Yossi Klein Halevi describes in the May 24 Jewish Week the recent Shantipi Festival in northern Israel. For those who have never heard of Shantipi (Hindu shanti + American Indian teepee), it is a New Age alternative to Shavuot. The 30,000 participants ``danced and meditated and massaged, drank cardoman-flavored tea . . . beat Arabic drums and blew shofars . . . ‘’ Drug use, Halevi admits, was ``widespread," as was sexual promiscuity.
Whatever else Shantipi may be, it is emphatically not Shavuot, which celebrates our receiving of the Torah. The receipt of the Torah is the defining moment of world history. Had the Jewish people not accepted the Torah, say our Sages, the world would have returned to its original state of formlessness.

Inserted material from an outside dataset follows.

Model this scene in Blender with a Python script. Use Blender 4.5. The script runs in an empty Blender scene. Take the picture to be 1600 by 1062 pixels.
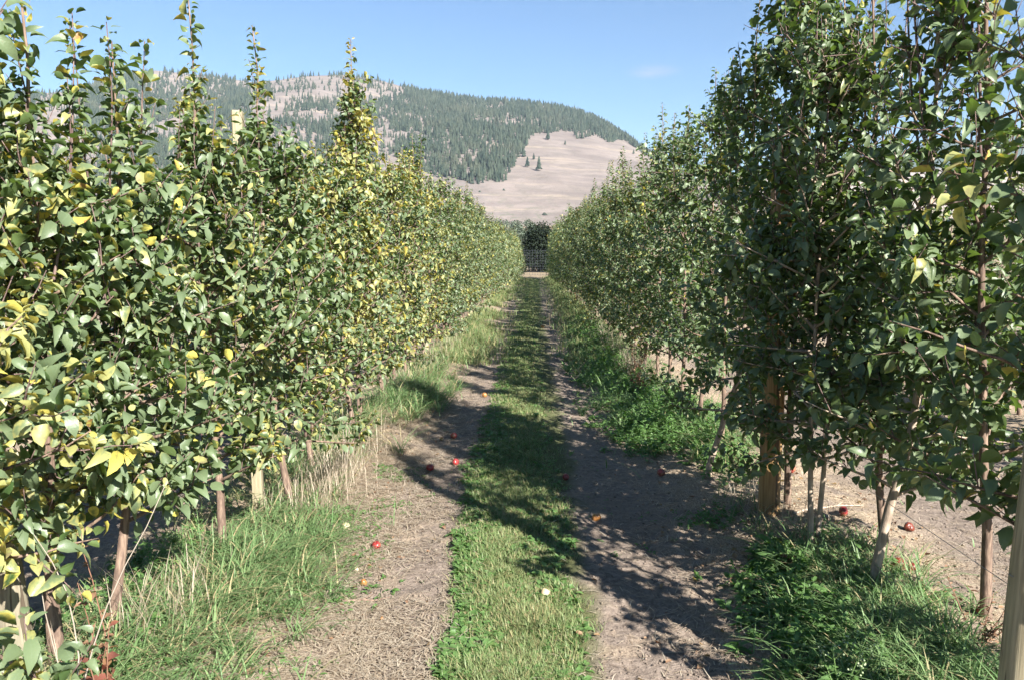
import bpy, math, random
import numpy as np
from mathutils import Vector, Matrix

# ------------------------------------------------------------------ camera, sky, sun, exposure
S = bpy.context.scene
COL = S.collection
R = math.radians
F = 1250.0                                   # focal length in pixels of a 1600 px wide frame
PITCH = math.atan(131 / F)
YAW = math.atan(35 / F)
CAM = Vector((0, 0, 1.65))
cd = bpy.data.cameras.new('camera')
cam = bpy.data.objects.new('camera', cd)
COL.objects.link(cam)
cd.sensor_width = 36
cd.lens = 36 * F / 1600
cd.clip_start = 0.05
cd.clip_end = 20000
cam.location = CAM
cam.rotation_euler = (R(90) - PITCH, 0, YAW)
cd.dof.use_dof = True
cd.dof.focus_distance = 5.5
cd.dof.aperture_fstop = 9.0
S.camera = cam
CM = cam.rotation_euler.to_matrix()

SUN_EL, SUN_AZ = 33.5, 144.5                 # azimuth clockwise from +Y: the sun is behind and to the right
w = bpy.data.worlds.new("World")
S.world = w
w.use_nodes = True
nt = w.node_tree
nt.nodes.clear()
sky = nt.nodes.new('ShaderNodeTexSky')
sky.sky_type = 'NISHITA'
sky.sun_disc = False
sky.sun_elevation = R(SUN_EL)
sky.sun_rotation = R(SUN_AZ)
sky.altitude = 400
sky.air_density = 1.15
sky.dust_density = 0.0
sky.ozone_density = 6.0
bg = nt.nodes.new('ShaderNodeBackground')
bg.inputs['Strength'].default_value = 0.049
wo = nt.nodes.new('ShaderNodeOutputWorld')
# one faint wisp of cloud
tc = nt.nodes.new('ShaderNodeTexCoord'); vm = nt.nodes.new('ShaderNodeVectorMath'); vm.operation = 'SUBTRACT'
nt.links.new(tc.outputs['Generated'], vm.inputs[0]); vm.inputs[1].default_value = (.1385, .9668, .2142)
ms = nt.nodes.new('ShaderNodeMapping'); ms.inputs['Scale'].default_value = (25, 25, 95); nt.links.new(vm.outputs[0], ms.inputs[0])
ln = nt.nodes.new('ShaderNodeVectorMath'); ln.operation = 'LENGTH'; nt.links.new(ms.outputs[0], ln.inputs[0])
nz_ = nt.nodes.new('ShaderNodeTexNoise'); nz_.inputs['Scale'].default_value = 2.2; nz_.inputs['Detail'].default_value = 5; nt.links.new(ms.outputs[0], nz_.inputs['Vector'])
mr = nt.nodes.new('ShaderNodeMapRange'); mr.interpolation_type = 'SMOOTHSTEP'
for i_, v_ in ((1, 1.0), (2, .1), (3, 0.), (4, 1.)): mr.inputs[i_].default_value = v_
nt.links.new(ln.outputs['Value'], mr.inputs[0])
mu = nt.nodes.new('ShaderNodeMath'); mu.operation = 'MULTIPLY'; nt.links.new(mr.outputs[0], mu.inputs[0]); nt.links.new(nz_.outputs[0], mu.inputs[1])
mu2 = nt.nodes.new('ShaderNodeMath'); mu2.operation = 'MULTIPLY'; mu2.inputs[1].default_value = .5; nt.links.new(mu.outputs[0], mu2.inputs[0])
mxc = nt.nodes.new('ShaderNodeMix'); mxc.data_type = 'RGBA'; mxc.inputs[7].default_value = (5.2, 4.9, 5.4, 1)
nt.links.new(mu2.outputs[0], mxc.inputs[0]); nt.links.new(sky.outputs[0], mxc.inputs[6])
nt.links.new(mxc.outputs[2], bg.inputs[0])
nt.links.new(bg.outputs[0], wo.inputs[0])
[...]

But the commemoration of that event has little meaning for most modern Jews. Shavuot has no distinctive customs – no Pesach seder, no sukkah-building, no Channukah candle-lighting. Nor does the day lend itself readily to some universal message, as does Pesach, the festival of freedom, or Yom Kippur, a day of soul-searching and resolve to do better (however defined).
Jews who neither study Torah nor observe its commandments find little to celebrate on Shavuot. That explains why Shavuot has become the poor stepchild of the Jewish calendar.
Though Shantipi bears no connection to the Giving of the Law, my friend Yossi professes to find ``something potentially significant" about the goings-on. New Age festivals, he claims, can help bridge the void between the Israeli secular and Orthodox worlds, ``with new spiritual expressions that transcend the divide."
Perhaps I’m a premature curmudgeon, but that claim strikes me as nonsense. The syncretic spirituality of Shantipi – select one item from column a and one from column b – has nothing to do with Judaism, positive or otherwise.
Shantipi is all feeling and no deed. Nothing could be more profoundly un-Jewish. The essence of the pagan rituals, Rabbi Joseph Ber Soloveitchik observed, is the subjective feeling of the one performing the ritual. Ancient Greece had its ecstatic cults with their bacchanals, in which the participants, like those at Shantipi, felt themselves free of all restraints. Not for nothing did our Sages observe that Israel never worshipped idols except to permit licentiousness.
German Protestantism took from paganism the idea that religious practice is validated only by the ``spiritual" experience of the individual practitioner. And German Reform subsequently employed the Protestant concept of ``spirituality" to undermine Jewish Law.
The pagan emphasis shift on the subjective ``spiritual experience" leads easily to self-worship. Thus our Sages described pagans as ``standing on their gods" – i.e., viewing their gods as a means of serving themselves. A few years back, Halevi unwittingly captured this element of New Age religion when describing a group of young Israelis, recently returned from their spiritual quests in India, who have attempted to meld Eastern religion and ``selected" Jewish ceremonies.
His rhapsodic description concludes with the group leader dancing himself into a trance as the walls of the desert tent undulate: ``All distinctions merge as a desert tribe celebrates its god, celebrates itself." Precisely the point, the whole spiritual endeavor was nothing more than the celebration of self.
Judaism is the religion of Law. In contrast to pagan subjectivism, Law is objective. the Divine commands have intrinsic meaning; they are not invested with meaning by us. It is the objective fact of the command, not the subjective emotions of the commanded, that always remains primary.
That is not to say that the intentions of the one performing the Divine command are irrelevant in Jewish thought.. Without, for instance, the intention to fulfill the will of the Divine commander, the performance of the mitzvah may be rendered halachically meaningless. And an absence of joy in performing the mitzvah indicates that something is lacking in one’s Divine service.
Paradoxically, only by emphasizing the source of that Law, the G-d of Truth, Whose existence fills the world with purpose, can our deepest spiritual longings be fulfilled. For only through a sense of connection to the unchanging source of all being does one escape the bounds of one’s material self.
Shantipi cannot bridge the divide between secular and religious in Israel because there can be no bridge between paganism and Jewish Law. The two are antithetical; the Law was given to supplant pagan rites.
The only bridge Shantipi provides, unfortunately, is between young secular Jews in America and those in Israel. In America, young Jews constitute a wildly disproportionate percentage of religious cults; in Israel, spiritual journeys to India have become a virtual rite of passage for young Israelis after army service.
America has its Kabbalah Centers, and Israel its purveyors of all sorts of mystica – ersatz, spiritual quick-fixes, requiring no change in one’s actions.
What passes for Jewish education in both countries has twice failed. First by leavign the spiritual longings of young Jews completely unanswered, and second by convincing those who seek to slake their spiritual thirst that there is no point to looking towards their own Judaism for answers.